Hi, good morning, Paul. It’s Kevin. And so I can’t really speak to the broader issue around rating errors. All I can speak to this morning is the fact that you’re right, this is a relatively new issue to us identified in July. And so we’re in the process of doing further investigation on both the umbrella and general liability product lines as well as other lines to ensure that there are no further rating error issues in the portfolio. And obviously, we’re in the process of having conversations with state regulators. And so at this point, we’ve recorded an estimated liability based on the information we have available to us at this time. And as we indicated in the press release, that could change as more information becomes available to us. But we’re diligently working through this issue, and we’ll have more to share as it becomes available to us.

Paul Newsome

Analyst

Maybe a related modeling question.

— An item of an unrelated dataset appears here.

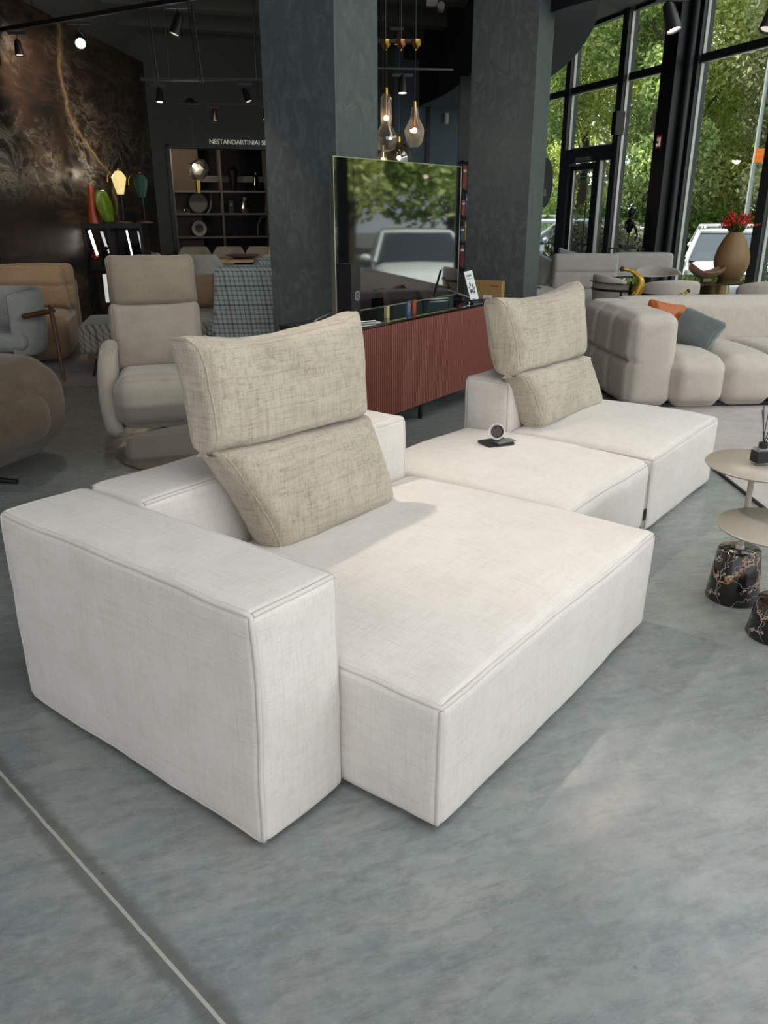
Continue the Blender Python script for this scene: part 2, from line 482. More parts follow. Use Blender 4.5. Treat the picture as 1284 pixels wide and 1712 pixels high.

Is it fair to say that the $3.2 million was sort of what you overcharge those new customers last year? And so if we’re looking at sort of a run rate for revenue, do we just take $3.2 million and start with that as a base? Is that a good way to approach it? Or is it more complicated or different than that?

Eric Martin

Analyst

So I think as you look at the $3.2 million, we – that’s included right now in the revenue section, but as an other gain or loss. I think as we get this onetime item behind us, going forward, we don’t think there’s a significant premium impact from a run rate perspective after we get this onetime impact past us.

Paul Newsome

Analyst

Okay. We’ll take it on. It doesn’t make any sense to me, but I could be very confused. And anyway, that’s – those are the two big questions I had for you. Thank you. I appreciate the help as always.

Operator

Operator

[Operator Instructions] This concludes our question-and-answer session. I would like to turn the conference back over to Kevin Leidwinger for any closing remarks.

Kevin Leidwinger

Analyst

Well, thanks again for joining us this morning, and we’ll talk to you next quarter. Thank you.

Operator

Operator

The conference has now concluded. Thank you for attending today’s presentation. You may now disconnect.